:: Information shown ::
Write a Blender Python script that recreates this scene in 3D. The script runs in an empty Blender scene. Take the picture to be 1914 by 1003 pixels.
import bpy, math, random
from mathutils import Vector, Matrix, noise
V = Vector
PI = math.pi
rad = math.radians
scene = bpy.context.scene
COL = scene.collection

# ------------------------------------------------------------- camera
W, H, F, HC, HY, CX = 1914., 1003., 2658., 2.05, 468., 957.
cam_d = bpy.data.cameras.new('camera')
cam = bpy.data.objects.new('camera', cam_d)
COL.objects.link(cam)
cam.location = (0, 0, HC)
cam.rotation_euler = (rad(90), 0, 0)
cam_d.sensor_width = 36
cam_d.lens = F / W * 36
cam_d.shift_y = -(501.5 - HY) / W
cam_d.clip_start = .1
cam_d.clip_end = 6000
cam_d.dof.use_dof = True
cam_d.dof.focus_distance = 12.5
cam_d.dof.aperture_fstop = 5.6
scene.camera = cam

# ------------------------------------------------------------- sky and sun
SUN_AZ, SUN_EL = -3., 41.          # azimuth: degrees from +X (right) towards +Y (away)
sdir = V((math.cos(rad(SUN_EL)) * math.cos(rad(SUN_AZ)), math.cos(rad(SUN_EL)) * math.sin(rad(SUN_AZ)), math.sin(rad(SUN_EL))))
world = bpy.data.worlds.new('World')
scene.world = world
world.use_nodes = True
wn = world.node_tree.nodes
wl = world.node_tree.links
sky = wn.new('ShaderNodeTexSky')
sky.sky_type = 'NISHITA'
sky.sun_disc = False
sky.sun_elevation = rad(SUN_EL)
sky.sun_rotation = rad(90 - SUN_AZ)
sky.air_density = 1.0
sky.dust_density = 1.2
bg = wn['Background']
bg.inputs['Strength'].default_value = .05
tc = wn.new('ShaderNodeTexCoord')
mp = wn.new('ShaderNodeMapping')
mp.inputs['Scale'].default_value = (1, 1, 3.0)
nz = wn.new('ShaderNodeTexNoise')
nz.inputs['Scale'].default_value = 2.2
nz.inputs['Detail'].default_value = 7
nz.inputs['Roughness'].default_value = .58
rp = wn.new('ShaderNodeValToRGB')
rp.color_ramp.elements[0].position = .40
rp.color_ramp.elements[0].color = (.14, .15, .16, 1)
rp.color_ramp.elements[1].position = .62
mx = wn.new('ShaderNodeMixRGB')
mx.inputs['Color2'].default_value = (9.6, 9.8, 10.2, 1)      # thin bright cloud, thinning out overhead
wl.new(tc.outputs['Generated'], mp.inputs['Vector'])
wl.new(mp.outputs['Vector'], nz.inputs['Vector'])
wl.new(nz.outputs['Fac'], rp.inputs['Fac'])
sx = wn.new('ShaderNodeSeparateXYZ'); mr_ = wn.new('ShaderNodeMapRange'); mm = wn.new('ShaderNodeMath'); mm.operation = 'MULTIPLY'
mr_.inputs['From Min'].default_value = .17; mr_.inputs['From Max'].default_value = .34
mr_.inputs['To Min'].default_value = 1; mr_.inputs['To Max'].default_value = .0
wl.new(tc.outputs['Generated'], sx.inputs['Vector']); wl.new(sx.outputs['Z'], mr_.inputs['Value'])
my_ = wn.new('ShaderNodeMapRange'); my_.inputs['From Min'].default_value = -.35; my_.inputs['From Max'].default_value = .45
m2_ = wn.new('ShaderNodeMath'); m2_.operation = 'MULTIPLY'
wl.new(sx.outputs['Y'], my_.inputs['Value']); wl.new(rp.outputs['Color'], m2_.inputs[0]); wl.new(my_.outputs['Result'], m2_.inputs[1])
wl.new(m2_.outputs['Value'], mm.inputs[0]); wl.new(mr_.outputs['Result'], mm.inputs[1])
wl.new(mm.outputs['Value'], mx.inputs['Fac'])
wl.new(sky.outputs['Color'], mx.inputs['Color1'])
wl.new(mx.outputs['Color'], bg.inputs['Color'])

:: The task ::
Output the listing above without altering a single character.

:: Output of the exercise ::
Write a Blender Python script that recreates this scene in 3D. The script runs in an empty Blender scene. Take the picture to be 1914 by 1003 pixels.
import bpy, math, random
from mathutils import Vector, Matrix, noise
V = Vector
PI = math.pi
rad = math.radians
scene = bpy.context.scene
COL = scene.collection

# ------------------------------------------------------------- camera
W, H, F, HC, HY, CX = 1914., 1003., 2658., 2.05, 468., 957.
cam_d = bpy.data.cameras.new('camera')
cam = bpy.data.objects.new('camera', cam_d)
COL.objects.link(cam)
cam.location = (0, 0, HC)
cam.rotation_euler = (rad(90), 0, 0)
cam_d.sensor_width = 36
cam_d.lens = F / W * 36
cam_d.shift_y = -(501.5 - HY) / W
cam_d.clip_start = .1
cam_d.clip_end = 6000
cam_d.dof.use_dof = True
cam_d.dof.focus_distance = 12.5
cam_d.dof.aperture_fstop = 5.6
scene.camera = cam

# ------------------------------------------------------------- sky and sun
SUN_AZ, SUN_EL = -3., 41.          # azimuth: degrees from +X (right) towards +Y (away)
sdir = V((math.cos(rad(SUN_EL)) * math.cos(rad(SUN_AZ)), math.cos(rad(SUN_EL)) * math.sin(rad(SUN_AZ)), math.sin(rad(SUN_EL))))
world = bpy.data.worlds.new('World')
scene.world = world
world.use_nodes = True
wn = world.node_tree.nodes
wl = world.node_tree.links
sky = wn.new('ShaderNodeTexSky')
sky.sky_type = 'NISHITA'
sky.sun_disc = False
sky.sun_elevation = rad(SUN_EL)
sky.sun_rotation = rad(90 - SUN_AZ)
sky.air_density = 1.0
sky.dust_density = 1.2
bg = wn['Background']
bg.inputs['Strength'].default_value = .05
tc = wn.new('ShaderNodeTexCoord')
mp = wn.new('ShaderNodeMapping')
mp.inputs['Scale'].default_value = (1, 1, 3.0)
nz = wn.new('ShaderNodeTexNoise')
nz.inputs['Scale'].default_value = 2.2
nz.inputs['Detail'].default_value = 7
nz.inputs['Roughness'].default_value = .58
rp = wn.new('ShaderNodeValToRGB')
rp.color_ramp.elements[0].position = .40
rp.color_ramp.elements[0].color = (.14, .15, .16, 1)
rp.color_ramp.elements[1].position = .62
mx = wn.new('ShaderNodeMixRGB')
mx.inputs['Color2'].default_value = (9.6, 9.8, 10.2, 1)      # thin bright cloud, thinning out overhead
wl.new(tc.outputs['Generated'], mp.inputs['Vector'])
wl.new(mp.outputs['Vector'], nz.inputs['Vector'])
wl.new(nz.outputs['Fac'], rp.inputs['Fac'])
sx = wn.new('ShaderNodeSeparateXYZ'); mr_ = wn.new('ShaderNodeMapRange'); mm = wn.new('ShaderNodeMath'); mm.operation = 'MULTIPLY'
mr_.inputs['From Min'].default_value = .17; mr_.inputs['From Max'].default_value = .34
mr_.inputs['To Min'].default_value = 1; mr_.inputs['To Max'].default_value = .0
wl.new(tc.outputs['Generated'], sx.inputs['Vector']); wl.new(sx.outputs['Z'], mr_.inputs['Value'])
my_ = wn.new('ShaderNodeMapRange'); my_.inputs['From Min'].default_value = -.35; my_.inputs['From Max'].default_value = .45
m2_ = wn.new('ShaderNodeMath'); m2_.operation = 'MULTIPLY'
wl.new(sx.outputs['Y'], my_.inputs['Value']); wl.new(rp.outputs['Color'], m2_.inputs[0]); wl.new(my_.outputs['Result'], m2_.inputs[1])
wl.new(m2_.outputs['Value'], mm.inputs[0]); wl.new(mr_.outputs['Result'], mm.inputs[1])
wl.new(mm.outputs['Value'], mx.inputs['Fac'])
wl.new(sky.outputs['Color'], mx.inputs['Color1'])
wl.new(mx.outputs['Color'], bg.inputs['Color'])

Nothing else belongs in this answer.